Review: Cinders, Stars, and Glass Slippers

I don't enjoy writing negative reviews, which is why I put this one off for about a month. I've read quite a few books by Brittany Fichter, so I'm used to her stories being dark and religious without even a hint of comic relief. In the case of the Autumn Fairy trilogy and Clara's Soldier, the melancholy thematic elements are often redeemed by touching star-crossed romances that overcome all obstacles. That was not the case for Cinders, Stars, and Glass Slippers, the sixth book in her Classical Kingdoms anthology. Whenever I read a new take on "Cinderella," it feels as though someone is trying to reinvent the wheel. It's a simple fairy tale with a simple message that doesn't always work under the scrutiny of modern feminists. Yes, Gail Carson Levine did it right with Ella Enchanted back in 1998, but even that was turned into an overly complicated movie in 2004 that made a mockery of her simplistic story-telling techniques. Anyway, let's get back to this book.

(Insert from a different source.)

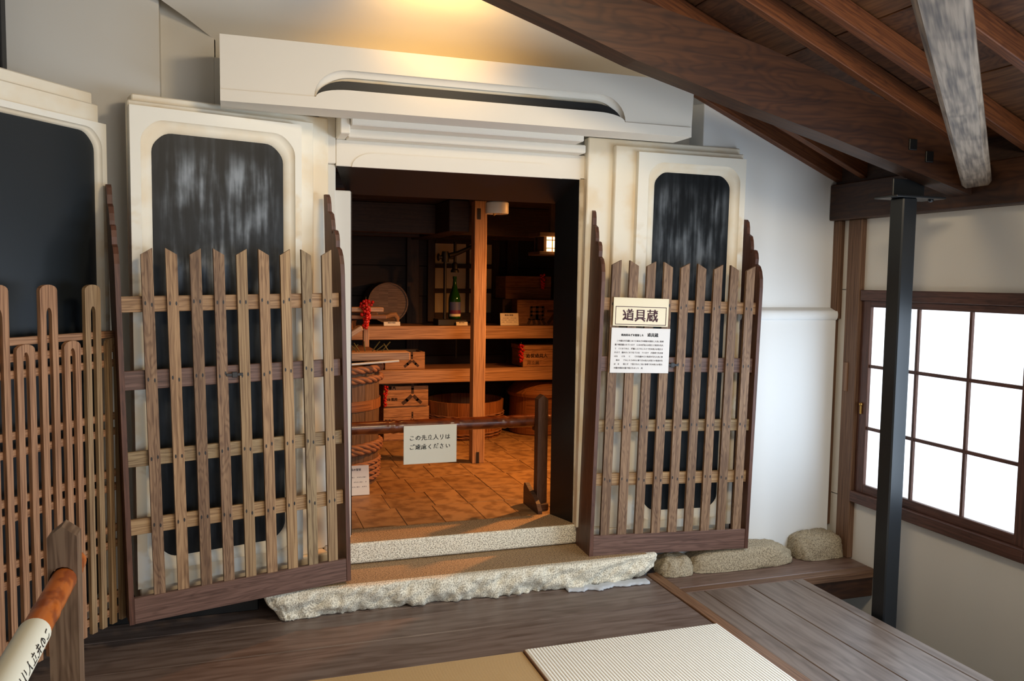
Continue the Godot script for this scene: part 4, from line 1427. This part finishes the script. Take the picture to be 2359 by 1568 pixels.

Cinders, Stars, and Glass Slippers takes place in Brittany Fichter's Classical Kingdoms universe where many famous fairy tale characters live. It takes place after the events Silent Mermaid, her adaptation of "The Little Mermaid," which I did not particularly enjoy as a retelling of my favorite fairy tale. This version of "Cinderella" names the titular character Elaina instead of Ella. She gives herself the nickname "Cinderlaina" at a pivotal point in the story, which does not roll off the tongue nearly as well as "Cinderella." Elaina is not an orphan but instead the daughter of an admiral on a ship. She grew up climbing sails and charting stars with a lot more freedom than other ladies from her era. Her lack of a ladylike upbringing and competitive nature are what attract Prince Nicholas to her. Their relationship bothered me because it felt very one-sided for the majority of the book. I didn't find myself wanting Elaina to end up with him because I never got the impression that was what she wanted.

The thing that bothered me the most about this book was the development of the world where it took place. Brittany Fichter has a tendency to dive into elaborate fantasy worlds without any explanation of the rules or magic work. For me, this was the biggest detriment to her "Frog Prince" adaptation, The Green-Eyed Prince. Cinders, Stars, and Glass Slippers takes place in a world that is very reminiscent of Marvel's X-Men in which random people are gifted with supernatural abilities at birth and hunted down by the government. This would have made for a story if we actually got to see any of these abilities in practice instead of just hearing about them. Elaina's ability, in particular, was so mediocre that it took me half the book just to figure out what it was. She has the ability to talk to stars. It was useful to her on her father's ship because it would help her father navigate and warn them of incoming storms, but the instances in the book where she uses this ability seem completely arbitrary. The stars give her nothing but vague fortune cookie proverbs that made me wonder why the villain would want her for such a useless ability.

The second half of the book sees Elaina kidnapped and forced into slavery, which is where Fichter's version of the "wicked stepmother" character comes into play. Prince Nicholas makes it his mission to rescue her from this life, which would have been a terrific update to the "Cinderella" story if she had been stuck in that situation for longer than she actually was. Elaina was tormented for such a short time that I couldn't feel sorry for her in the same way that I do for the original Ella, who was abused for most of her childhood by the only family she had. Cinders, Stars, and Glass Slippers had so much wasted potential. The dry narrative and static characters made it nearly impossible to connect with emotionally. I thought Elaina's ability to talk to the stars might play into the Grimm version of the fairy tale in which Ella prays at her mother's grave for a ballgown and slippers to rain down on her so she could go to the ball, but instead the "Fairy Godmother" character turned out to be an ordinary woman introduced later in the story who was not nearly as interesting or magical.

I wanted to enjoy this book, but there was so little in it for me to connect with. Elaina's supernatural ability was vague and unimpressive in the grand scheme of things. I didn't feel like she loved Prince Nicholas and only needed him to help her escape the life she was kidnapped into. The narration was dry and static and never took the time to fully immerse the reader in what could have been a fascinating world full of people with miraculous abilities. If you are a fan of the original "Cinderella," I am sorry to say that I would not recommend this book as an alternate version.